Begin at the first line of the data and copy each line through the one containing "except Exception: pass", that line included, with no pictures.

# GIVEN MATERIAL
·····
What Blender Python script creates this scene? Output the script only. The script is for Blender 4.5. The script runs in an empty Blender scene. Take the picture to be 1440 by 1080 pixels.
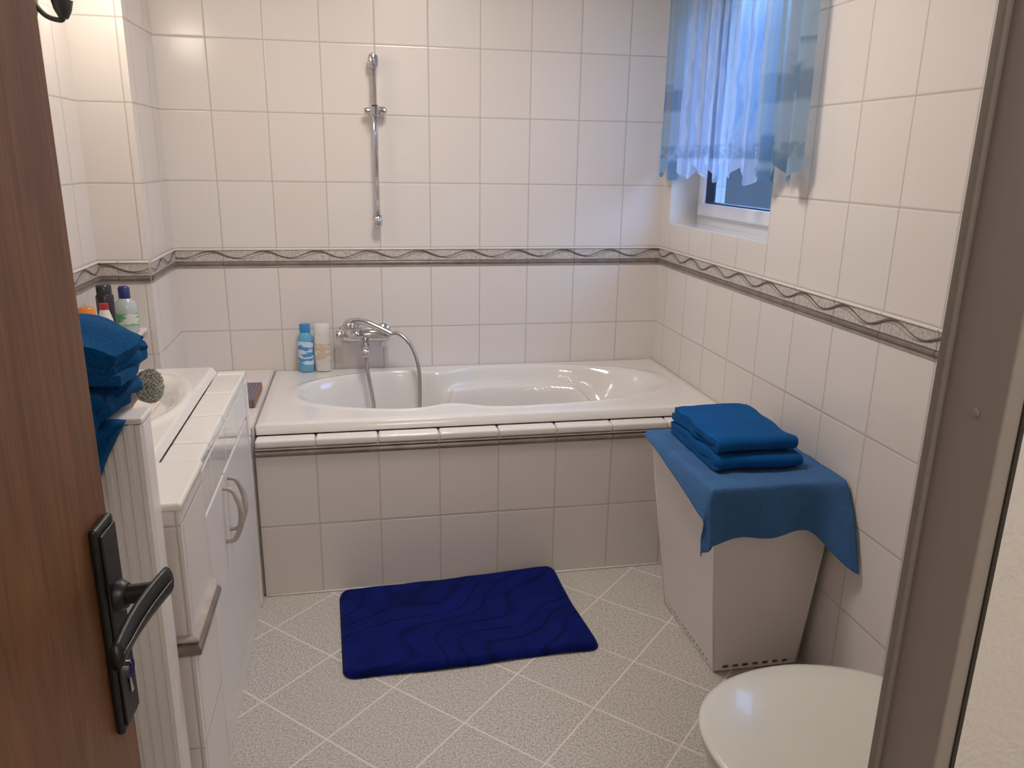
import bpy, bmesh, math, random
from math import sin, cos, pi, exp, sqrt
from mathutils import Vector, Matrix, noise
random.seed(4)
sc=bpy.context.scene
try:
    sc.view_settings.view_transform='Standard'
    sc.view_settings.look='None'
except Exception: pass

# ------------------------------------------------------------------ helpers
def link(o):
    bpy.context.collection.objects.link(o); return o
def empty(name, loc=(0,0,0)):
    o=bpy.data.objects.new(name,None); o.empty_display_size=.05; o.location=loc; link(o); return o
def par(ch,p):
    for c in ch:
        c.parent=p; c.matrix_parent_inverse=Matrix.Translation(p.location).inverted()
def mk(name,verts,faces,mat=None,smooth=False):
    me=bpy.data.meshes.new(name); me.from_pydata([tuple(v) for v in verts],[],faces); me.update()
    bm=bmesh.new(); bm.from_mesh(me); bmesh.ops.recalc_face_normals(bm,faces=bm.faces); bm.to_mesh(me); bm.free()
    if smooth:
        for p in me.polygons: p.use_smooth=True
    if mat: me.materials.append(mat)
    return link(bpy.data.objects.new(name,me))
def box(name,x0,x1,y0,y1,z0,z1,mat,bev=0,seg=3):
    v=[(x0,y0,z0),(x1,y0,z0),(x1,y1,z0),(x0,y1,z0),(x0,y0,z1),(x1,y0,z1),(x1,y1,z1),(x0,y1,z1)]
    f=[(0,3,2,1),(4,5,6,7),(0,1,5,4),(1,2,6,5),(2,3,7,6),(3,0,4,7)]
    o=mk(name,v,f,mat)
    if bev:
        m=o.modifiers.new('b','BEVEL'); m.width=bev; m.segments=seg; m.limit_method='ANGLE'
        for p in o.data.polygons: p.use_smooth=True
        w=o.modifiers.new('w','WEIGHTED_NORMAL')
    return o
def boxes(name,lst,mat):
    V=[];F=[]
    for (x0,x1,y0,y1,z0,z1) in lst:
        b=len(V)
        V+=[(x0,y0,z0),(x1,y0,z0),(x1,y1,z0),(x0,y1,z0),(x0,y0,z1),(x1,y0,z1),(x1,y1,z1),(x0,y1,z1)]
        F+=[tuple(b+i for i in q) for q in [(0,3,2,1),(4,5,6,7),(0,1,5,4),(1,2,6,5),(2,3,7,6),(3,0,4,7)]]
    me=bpy.data.meshes.new(name); me.from_pydata(V,[],F); me.update(); me.materials.append(mat)
    return link(bpy.data.objects.new(name,me))
def catmull(pts,n=10):
    P=[Vector(p) for p in pts]; P=[2*P[0]-P[1]]+P+[2*P[-1]-P[-2]]; out=[]
    for i in range(1,len(P)-2):
        for k in range(n):
            t=k/n; a,b,c,d=P[i-1],P[i],P[i+1],P[i+2]
            out.append(.5*((2*b)+(c-a)*t+(2*a-5*b+4*c-d)*t*t+(3*b-a-3*c+d)*t**3))
    out.append(P[-2]); return out
def tube(name,pts,r,mat,n=14,smoothp=True,ribs=0):
    P=catmull(pts,12) if smoothp and len(pts)>2 else [Vector(p) for p in pts]
    V=[];F=[]; up=None; L=len(P)
    for i,p in enumerate(P):
        t=(P[min(i+1,L-1)]-P[max(i-1,0)]).normalized()
        if up is None:
            up=t.orthogonal().normalized()
        up=(up-t*up.dot(t)).normalized(); s=t.cross(up)
        rr=r(i/(L-1)) if callable(r) else r
        if ribs: rr*=1+.08*(i%2)
        for k in range(n):
            a=2*pi*k/n; V.append(p+(up*cos(a)+s*sin(a))*rr)
    for i in range(L-1):
        for k in range(n):
            F.append((i*n+k,i*n+(k+1)%n,(i+1)*n+(k+1)%n,(i+1)*n+k))
    F.append(tuple(range(n))); F.append(tuple((L-1)*n+k for k in range(n)))
    o=mk(name,V,F,mat,True)
    return o
def lathe(name,prof,center,axis,mat,n=36):
    ax=Vector(axis).normalized(); u=ax.orthogonal().normalized(); w=ax.cross(u); C=Vector(center)
    V=[];F=[];L=len(prof)
    for r,h in prof:
        for k in range(n):
            a=2*pi*k/n; V.append(C+ax*h+(u*cos(a)+w*sin(a))*max(r,1e-4))
    for i in range(L-1):
        for k in range(n): F.append((i*n+k,i*n+(k+1)%n,(i+1)*n+(k+1)%n,(i+1)*n+k))
    F.append(tuple(range(n))); F.append(tuple((L-1)*n+k for k in range(n)))
    o=mk(name,V,F,mat,True)
    m=o.modifiers.new('e','EDGE_SPLIT'); m.split_angle=math.radians(40)
    return o
def grid(name,nu,nv,fn,mat,smooth=True,solid=0):
    V=[fn(i/(nu-1),j/(nv-1)) for j in range(nv) for i in range(nu)]
    F=[(j*nu+i,j*nu+i+1,(j+1)*nu+i+1,(j+1)*nu+i) for j in range(nv-1) for i in range(nu-1)]
    o=mk(name,V,F,mat,smooth)
    if solid:
        m=o.modifiers.new('s','SOLIDIFY'); m.thickness=solid; m.offset=0
    return o
def sst(a,b,x):
    t=min(1,max(0,(x-a)/(b-a))); return t*t*(3-2*t)
def lerp(a,b,t): return a+(b-a)*t

# ------------------------------------------------------------------ materials
class N:
    def __init__(s,name):
        s.m=bpy.data.materials.new(name); s.m.use_nodes=True; s.t=s.m.node_tree; s.n=s.t.nodes; s.l=s.t.links
        s.b=s.n['Principled BSDF']; s.out=s.n['Material Output']
    def node(s,typ,**k):
        n=s.n.new(typ)
        for a,v in k.items(): setattr(n,a,v)
        return n
    def put(s,v,sock):
        if isinstance(v,(int,float)): sock.default_value=v
        elif isinstance(v,tuple): sock.default_value=v if len(v)==len(sock.default_value) else v+(1,)
        else: s.l.new(v,sock)
    def math(s,op,a,b=None,c=None,clamp=False):
        n=s.node('ShaderNodeMath',operation=op); n.use_clamp=clamp
        s.put(a,n.inputs[0])
        if b is not None: s.put(b,n.inputs[1])
        if c is not None: s.put(c,n.inputs[2])
        return n.outputs[0]
    def sel(s,f,a,b):
        n=s.node('ShaderNodeMix',data_type='FLOAT'); s.put(f,n.inputs[0]); s.put(a,n.inputs[2]); s.put(b,n.inputs[3]); return n.outputs[0]
    def mix(s,f,a,b):
        n=s.node('ShaderNodeMix',data_type='RGBA'); s.put(f,n.inputs[0]); s.put(a,n.inputs[6]); s.put(b,n.inputs[7]); return n.outputs[2]
    def map(s,v,a,b,c=0.,d=1.,smooth=False):
        n=s.node('ShaderNodeMapRange'); n.interpolation_type='SMOOTHSTEP' if smooth else 'LINEAR'
        s.put(v,n.inputs[0]); n.inputs[1].default_value=a; n.inputs[2].default_value=b; n.inputs[3].default_value=c; n.inputs[4].default_value=d
        return n.outputs[0]
    def pos(s):
        g=s.node('ShaderNodeNewGeometry'); x=s.node('ShaderNodeSeparateXYZ'); s.l.new(g.outputs['Position'],x.inputs[0])
        return g,x.outputs
    def noise(s,scale,detail=2,vec=None,rough=.5,dist=0):
        n=s.node('ShaderNodeTexNoise'); n.inputs['Scale'].default_value=scale; n.inputs['Detail'].default_value=detail
        n.inputs['Roughness'].default_value=rough; n.inputs['Distortion'].default_value=dist
        if vec is None:
            g=s.node('ShaderNodeNewGeometry'); vec=g.outputs['Position']
        s.l.new(vec,n.inputs['Vector']); return n.outputs[0]
    def bump(s,h,strength=.5,dist=.002,nrm=None):
        n=s.node('ShaderNodeBump'); n.inputs['Strength'].default_value=strength; n.inputs['Distance'].default_value=dist
        s.l.new(h,n.inputs['Height'])
        if nrm is not None: s.l.new(nrm,n.inputs['Normal'])
        return n.outputs[0]
    def setp(s,**k):
        for a,v in k.items(): s.put(v,s.b.inputs[a.replace('_',' ')])
def simple(name,col,rough=.4,metal=0,nscale=0,bstr=.3,bdist=.001,var=0,coat=0,**k):
    n=N(name); n.setp(Base_Color=col,Roughness=rough,Metallic=metal)
    if coat: n.b.inputs['Coat Weight'].default_value=coat
    if nscale:
        h=n.noise(nscale,3)
        n.l.new(n.bump(h,bstr,bdist),n.b.inputs['Normal'])
        if var:
            c=n.mix(n.map(h,.3,.7),tuple(c*(1-var) for c in col),tuple(min(1,c*(1+var)) for c in col)); n.l.new(c,n.b.inputs['Base Color'])
    else:
        h=n.noise(7,2); r=n.map(h,.2,.8,rough*.92,min(1,rough*1.08)); n.l.new(r,n.b.inputs['Roughness'])
    for a,v in k.items(): n.put(v,n.b.inputs[a.replace('_',' ')])
    return n.m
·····
# THE SOLUTION
What Blender Python script creates this scene? Output the script only. The script is for Blender 4.5. The script runs in an empty Blender scene. Take the picture to be 1440 by 1080 pixels.
import bpy, bmesh, math, random
from math import sin, cos, pi, exp, sqrt
from mathutils import Vector, Matrix, noise
random.seed(4)
sc=bpy.context.scene
try:
    sc.view_settings.view_transform='Standard'
    sc.view_settings.look='None'
except Exception: pass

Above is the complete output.